Thursday, September 11, 2008

Are You Helping Decipher Vintage Texts?

You know those funky skewed letters you have to type sometimes when you want to leave a comment on a blog or confirm an online order? Well, there’s a name for that: CAPTCHA. Sounds kind of like “gotcha,” doesn’t it? But it’s actually an acronym that means Completely Automated Public Turing test to tell Computers and Humans Apart. Thank Luis von Ahn, of Carnegie Mellon University, who helped develop the security technique that is intended to foil the intrusion of bots.

There was a fascinating article in the Boston Globe (8/17/08, Ideas Section) on how people are now deciphering words from a decaying old book and helping to transform a historic text into a new digital file. Libraries worldwide are using digital cameras to scan millions of pages of old books using OCR (optical character recognition) to "read" the texts and turn them into digital files.

The trouble comes when age takes its toll on pages, and the old type smudges or flakes off the page. Computer software gets hung up on words that humans can easily decipher. The system developed by von Ahn takes those messy bits of text and places them as mystery words on websites. As people solve those logon puzzles, they also decode a real world. Dubbed "reCAPTCHA," the system is used on some 40,000 websites and has solved more than 44 million words in one year. You can even add it to your site or blog if you want to be part of the solution!

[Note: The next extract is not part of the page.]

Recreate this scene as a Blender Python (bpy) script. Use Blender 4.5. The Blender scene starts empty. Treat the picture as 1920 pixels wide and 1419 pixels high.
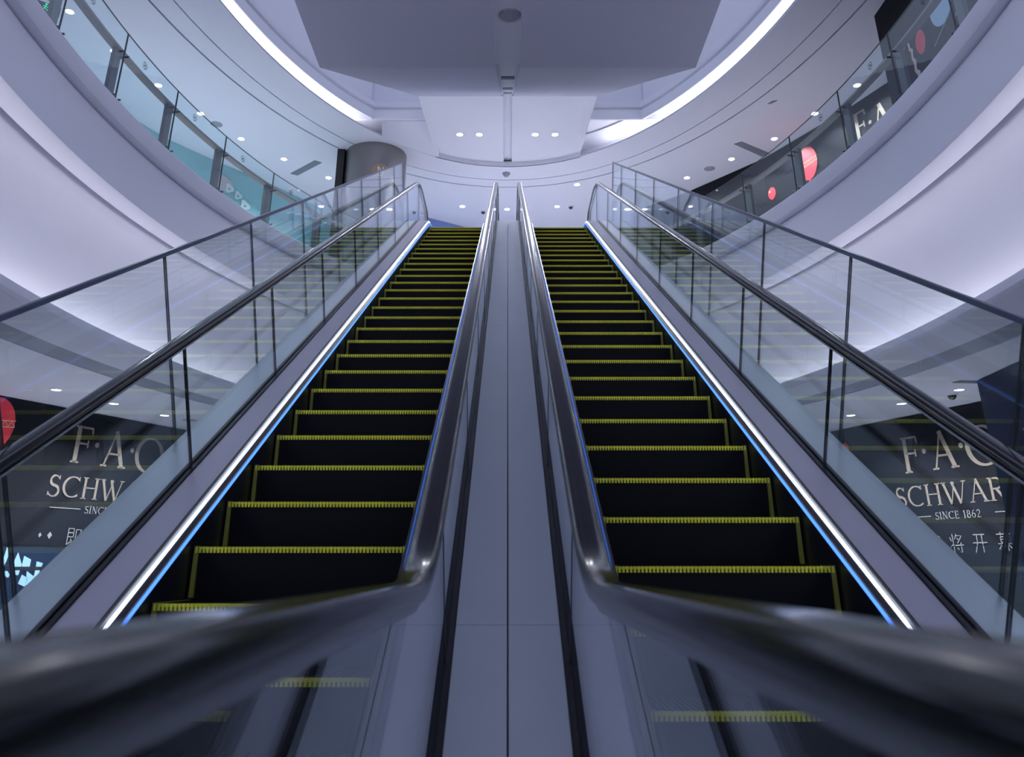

The results are used to correct the text and build clean copies of the books. It's more complex than that, of course, with a system in place to verify the accuracy of the human helpers. But it's nice to know that the next time you have to squint and tilt your head to figure out what those characters are, you might just be saving an old book for future readers.

2 comments:

Mary said...

Interesting, Peg. But I could do without captcha on some blogs. Sometimes blogger gets goofy with word verifs and we turn them off for a while.

Peg Silloway said...

That's the problem with technology, isn't it Mary? Sometimes it gets too clever for its own good! No matter how "smart" they get, the machines won't ever replace good old human intuition and creativity.